Thanks for informing us on the predicament. Very informational. I agree with freedom of religious artistic expression! Hope it gets built and stays peace with the community.
@kaijusushi8165Ай бұрын
I'm fascinated to learn of the new "steeple doctrine" declared by the Church's legal team stating the temple must have a tall steeple in order for the saving ordinances to work. After 60 years in the church, I have never heard anything about this before.
@tawneenielsen4080Ай бұрын
Seriously. It is so ridiculous that we pretend these things are of value when we were taught, as older members, that it's about the ordinance (which I question now anyway) not the building.
@jacobmayberry1126Ай бұрын
It's not new. The only thing new about this is the church asking its members to testify before a town council. The church has always fought to have architecture legally protected under religious freedom laws. The Boston Temple is only one example.
@kaijusushi8165Ай бұрын
@@jacobmayberry1126 - "steeple doctrine" is simply local church leaders and lawyers to trying to gaslight the town counsel. It's not honest.

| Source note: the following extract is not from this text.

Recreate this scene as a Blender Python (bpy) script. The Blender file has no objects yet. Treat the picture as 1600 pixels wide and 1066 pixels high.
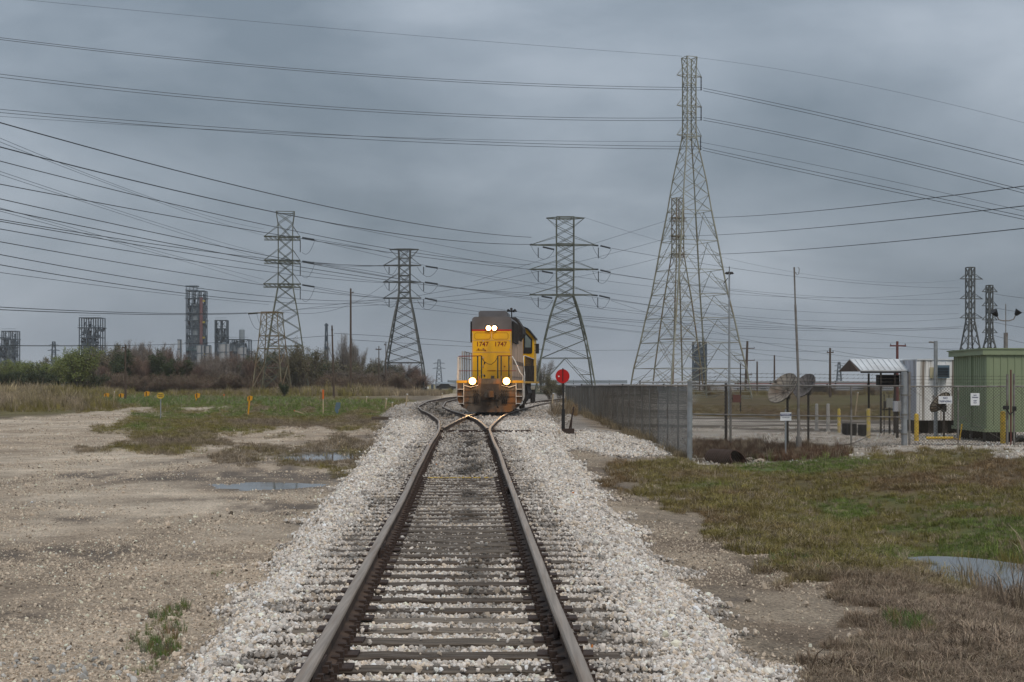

@jacobmayberry3566Ай бұрын
@@kaijusushi8165 If that's what you think then you haven't been paying attention
@kaijusushi8165Ай бұрын
@@jacobmayberry3566 - The spin won't work on me. The church should be ashamed for lying.
@paulhallett1452Ай бұрын
As an attorney without a dog in this fight, this is brutally painful to watch. I may weigh in here to correct and clarify on a number of points, but basically the LDS is Church has an incredibly weak case here. I am very willing to believe LDS org members could just honestly be misled and confused (sort of definitional), but I think people can be forgiven for concluding arguments this bad and off-point are made in bad faith (no pun intended). I think their read is predictably bad here on the optics, but a victimhood complex is a powerful drug. Maybe the LDS should just use the other lot or propose a shorter steeple, but, at this point, if I were LDS I would want the org to really consider cutting their losses - not that I have any problem with the LDS scoring own goals (LDS org is the Ronaldinho/Messi of that).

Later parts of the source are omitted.